§ What the task asks
Beginning with the first line of the data below, extract each line up to and including the one containing "return t*t*(3-2*t)". Copy them exactly and add nothing.

§ Given information

* begin *

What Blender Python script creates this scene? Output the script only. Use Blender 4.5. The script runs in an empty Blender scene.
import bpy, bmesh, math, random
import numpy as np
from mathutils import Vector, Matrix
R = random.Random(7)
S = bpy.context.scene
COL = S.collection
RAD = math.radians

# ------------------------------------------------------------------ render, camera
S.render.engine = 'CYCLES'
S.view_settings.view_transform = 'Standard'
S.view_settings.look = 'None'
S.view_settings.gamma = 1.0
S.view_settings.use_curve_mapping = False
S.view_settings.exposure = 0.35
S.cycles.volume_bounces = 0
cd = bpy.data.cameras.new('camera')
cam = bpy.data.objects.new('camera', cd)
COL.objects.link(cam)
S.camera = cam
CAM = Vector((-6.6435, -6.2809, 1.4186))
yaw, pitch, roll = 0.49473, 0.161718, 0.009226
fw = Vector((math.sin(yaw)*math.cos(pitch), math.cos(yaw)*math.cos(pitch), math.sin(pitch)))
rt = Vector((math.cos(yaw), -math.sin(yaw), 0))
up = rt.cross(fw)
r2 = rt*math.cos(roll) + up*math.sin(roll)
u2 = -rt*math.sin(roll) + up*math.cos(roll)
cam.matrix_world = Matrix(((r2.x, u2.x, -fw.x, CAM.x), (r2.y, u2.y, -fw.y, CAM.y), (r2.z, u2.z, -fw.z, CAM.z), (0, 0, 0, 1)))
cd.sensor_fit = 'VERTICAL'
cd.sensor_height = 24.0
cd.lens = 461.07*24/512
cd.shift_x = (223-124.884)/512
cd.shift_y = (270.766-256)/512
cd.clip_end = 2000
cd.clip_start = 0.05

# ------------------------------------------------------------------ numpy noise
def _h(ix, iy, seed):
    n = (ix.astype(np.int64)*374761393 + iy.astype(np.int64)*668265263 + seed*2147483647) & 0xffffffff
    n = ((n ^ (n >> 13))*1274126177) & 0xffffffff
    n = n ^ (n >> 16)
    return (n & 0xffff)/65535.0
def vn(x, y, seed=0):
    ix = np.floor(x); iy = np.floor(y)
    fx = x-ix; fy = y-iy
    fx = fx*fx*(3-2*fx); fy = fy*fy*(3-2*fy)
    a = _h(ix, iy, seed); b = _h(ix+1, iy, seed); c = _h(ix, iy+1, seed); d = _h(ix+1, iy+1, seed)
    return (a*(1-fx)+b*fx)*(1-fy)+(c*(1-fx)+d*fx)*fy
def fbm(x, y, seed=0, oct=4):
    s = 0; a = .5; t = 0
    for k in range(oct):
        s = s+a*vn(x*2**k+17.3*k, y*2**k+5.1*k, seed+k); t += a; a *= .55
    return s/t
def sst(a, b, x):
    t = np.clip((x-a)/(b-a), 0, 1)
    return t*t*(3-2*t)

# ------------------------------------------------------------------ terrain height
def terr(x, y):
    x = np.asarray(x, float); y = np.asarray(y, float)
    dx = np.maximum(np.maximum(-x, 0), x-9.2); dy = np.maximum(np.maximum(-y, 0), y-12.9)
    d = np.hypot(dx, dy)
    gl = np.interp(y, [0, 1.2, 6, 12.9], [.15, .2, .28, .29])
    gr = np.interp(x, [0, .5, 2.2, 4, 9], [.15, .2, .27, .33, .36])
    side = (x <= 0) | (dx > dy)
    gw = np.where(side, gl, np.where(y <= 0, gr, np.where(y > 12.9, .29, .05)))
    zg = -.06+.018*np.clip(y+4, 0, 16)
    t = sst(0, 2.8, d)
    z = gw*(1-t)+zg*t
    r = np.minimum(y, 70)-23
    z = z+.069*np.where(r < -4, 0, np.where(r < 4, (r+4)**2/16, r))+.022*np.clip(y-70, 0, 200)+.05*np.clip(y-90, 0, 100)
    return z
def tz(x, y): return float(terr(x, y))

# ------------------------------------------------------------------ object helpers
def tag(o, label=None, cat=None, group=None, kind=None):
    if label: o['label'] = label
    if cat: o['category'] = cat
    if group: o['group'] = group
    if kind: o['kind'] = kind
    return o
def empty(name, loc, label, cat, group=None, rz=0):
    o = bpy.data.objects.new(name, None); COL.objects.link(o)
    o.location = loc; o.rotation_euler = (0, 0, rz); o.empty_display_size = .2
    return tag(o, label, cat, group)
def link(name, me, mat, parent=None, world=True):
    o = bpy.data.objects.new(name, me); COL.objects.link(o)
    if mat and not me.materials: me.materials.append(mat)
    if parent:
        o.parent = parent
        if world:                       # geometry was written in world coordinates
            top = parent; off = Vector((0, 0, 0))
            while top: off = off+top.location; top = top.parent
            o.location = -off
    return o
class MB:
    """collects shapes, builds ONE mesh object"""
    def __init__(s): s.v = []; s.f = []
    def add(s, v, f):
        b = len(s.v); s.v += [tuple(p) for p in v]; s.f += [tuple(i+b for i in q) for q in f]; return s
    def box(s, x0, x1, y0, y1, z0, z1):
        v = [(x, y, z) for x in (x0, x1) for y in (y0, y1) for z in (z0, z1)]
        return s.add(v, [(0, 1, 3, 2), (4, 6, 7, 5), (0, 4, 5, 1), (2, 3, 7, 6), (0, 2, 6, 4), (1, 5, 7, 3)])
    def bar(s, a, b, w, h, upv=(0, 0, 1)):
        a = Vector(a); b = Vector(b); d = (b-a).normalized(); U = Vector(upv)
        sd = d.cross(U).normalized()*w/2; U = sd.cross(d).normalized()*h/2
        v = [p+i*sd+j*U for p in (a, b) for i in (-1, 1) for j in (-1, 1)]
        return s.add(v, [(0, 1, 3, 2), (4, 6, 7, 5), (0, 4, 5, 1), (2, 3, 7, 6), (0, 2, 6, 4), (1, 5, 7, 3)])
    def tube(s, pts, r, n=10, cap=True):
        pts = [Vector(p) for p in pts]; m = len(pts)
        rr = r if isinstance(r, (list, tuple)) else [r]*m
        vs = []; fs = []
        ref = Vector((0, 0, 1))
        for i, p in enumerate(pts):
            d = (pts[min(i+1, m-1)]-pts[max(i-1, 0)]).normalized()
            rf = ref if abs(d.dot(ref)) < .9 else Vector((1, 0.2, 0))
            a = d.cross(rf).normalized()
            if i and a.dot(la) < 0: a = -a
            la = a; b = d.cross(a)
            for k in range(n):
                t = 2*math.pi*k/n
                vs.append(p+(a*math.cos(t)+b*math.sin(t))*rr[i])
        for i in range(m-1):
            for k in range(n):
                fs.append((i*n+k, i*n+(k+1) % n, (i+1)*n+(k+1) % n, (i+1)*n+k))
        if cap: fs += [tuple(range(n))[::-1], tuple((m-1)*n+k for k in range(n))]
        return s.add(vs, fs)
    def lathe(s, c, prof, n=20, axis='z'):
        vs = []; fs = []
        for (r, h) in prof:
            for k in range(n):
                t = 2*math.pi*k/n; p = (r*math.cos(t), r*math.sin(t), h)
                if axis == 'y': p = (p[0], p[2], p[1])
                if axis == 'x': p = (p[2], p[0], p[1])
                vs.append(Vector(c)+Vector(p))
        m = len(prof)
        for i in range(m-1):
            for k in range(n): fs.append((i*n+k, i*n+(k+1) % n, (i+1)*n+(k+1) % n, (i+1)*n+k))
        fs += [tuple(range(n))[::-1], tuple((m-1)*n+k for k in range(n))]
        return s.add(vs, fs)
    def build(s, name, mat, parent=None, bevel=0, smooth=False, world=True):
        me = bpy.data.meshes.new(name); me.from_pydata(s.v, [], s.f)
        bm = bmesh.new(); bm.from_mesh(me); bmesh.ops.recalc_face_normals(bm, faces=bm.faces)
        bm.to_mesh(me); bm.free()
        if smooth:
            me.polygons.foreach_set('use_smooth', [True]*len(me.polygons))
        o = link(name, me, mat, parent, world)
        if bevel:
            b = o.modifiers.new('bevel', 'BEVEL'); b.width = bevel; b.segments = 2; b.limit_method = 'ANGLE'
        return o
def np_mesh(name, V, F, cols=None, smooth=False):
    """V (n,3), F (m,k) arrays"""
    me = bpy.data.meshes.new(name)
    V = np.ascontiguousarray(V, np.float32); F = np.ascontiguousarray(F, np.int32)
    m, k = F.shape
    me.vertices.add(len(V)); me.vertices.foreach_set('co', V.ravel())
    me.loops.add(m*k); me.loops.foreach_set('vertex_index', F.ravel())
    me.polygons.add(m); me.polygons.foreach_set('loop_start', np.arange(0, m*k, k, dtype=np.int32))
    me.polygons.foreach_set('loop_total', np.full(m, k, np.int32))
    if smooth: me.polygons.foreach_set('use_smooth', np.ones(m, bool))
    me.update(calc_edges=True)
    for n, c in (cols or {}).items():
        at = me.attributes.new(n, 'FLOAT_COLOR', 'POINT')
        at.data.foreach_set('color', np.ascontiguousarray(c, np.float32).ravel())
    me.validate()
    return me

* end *

§ Response to this exercise
What Blender Python script creates this scene? Output the script only. Use Blender 4.5. The script runs in an empty Blender scene.
import bpy, bmesh, math, random
import numpy as np
from mathutils import Vector, Matrix
R = random.Random(7)
S = bpy.context.scene
COL = S.collection
RAD = math.radians

# ------------------------------------------------------------------ render, camera
S.render.engine = 'CYCLES'
S.view_settings.view_transform = 'Standard'
S.view_settings.look = 'None'
S.view_settings.gamma = 1.0
S.view_settings.use_curve_mapping = False
S.view_settings.exposure = 0.35
S.cycles.volume_bounces = 0
cd = bpy.data.cameras.new('camera')
cam = bpy.data.objects.new('camera', cd)
COL.objects.link(cam)
S.camera = cam
CAM = Vector((-6.6435, -6.2809, 1.4186))
yaw, pitch, roll = 0.49473, 0.161718, 0.009226
fw = Vector((math.sin(yaw)*math.cos(pitch), math.cos(yaw)*math.cos(pitch), math.sin(pitch)))
rt = Vector((math.cos(yaw), -math.sin(yaw), 0))
up = rt.cross(fw)
r2 = rt*math.cos(roll) + up*math.sin(roll)
u2 = -rt*math.sin(roll) + up*math.cos(roll)
cam.matrix_world = Matrix(((r2.x, u2.x, -fw.x, CAM.x), (r2.y, u2.y, -fw.y, CAM.y), (r2.z, u2.z, -fw.z, CAM.z), (0, 0, 0, 1)))
cd.sensor_fit = 'VERTICAL'
cd.sensor_height = 24.0
cd.lens = 461.07*24/512
cd.shift_x = (223-124.884)/512
cd.shift_y = (270.766-256)/512
cd.clip_end = 2000
cd.clip_start = 0.05

# ------------------------------------------------------------------ numpy noise
def _h(ix, iy, seed):
    n = (ix.astype(np.int64)*374761393 + iy.astype(np.int64)*668265263 + seed*2147483647) & 0xffffffff
    n = ((n ^ (n >> 13))*1274126177) & 0xffffffff
    n = n ^ (n >> 16)
    return (n & 0xffff)/65535.0
def vn(x, y, seed=0):
    ix = np.floor(x); iy = np.floor(y)
    fx = x-ix; fy = y-iy
    fx = fx*fx*(3-2*fx); fy = fy*fy*(3-2*fy)
    a = _h(ix, iy, seed); b = _h(ix+1, iy, seed); c = _h(ix, iy+1, seed); d = _h(ix+1, iy+1, seed)
    return (a*(1-fx)+b*fx)*(1-fy)+(c*(1-fx)+d*fx)*fy
def fbm(x, y, seed=0, oct=4):
    s = 0; a = .5; t = 0
    for k in range(oct):
        s = s+a*vn(x*2**k+17.3*k, y*2**k+5.1*k, seed+k); t += a; a *= .55
    return s/t
def sst(a, b, x):
    t = np.clip((x-a)/(b-a), 0, 1)
    return t*t*(3-2*t)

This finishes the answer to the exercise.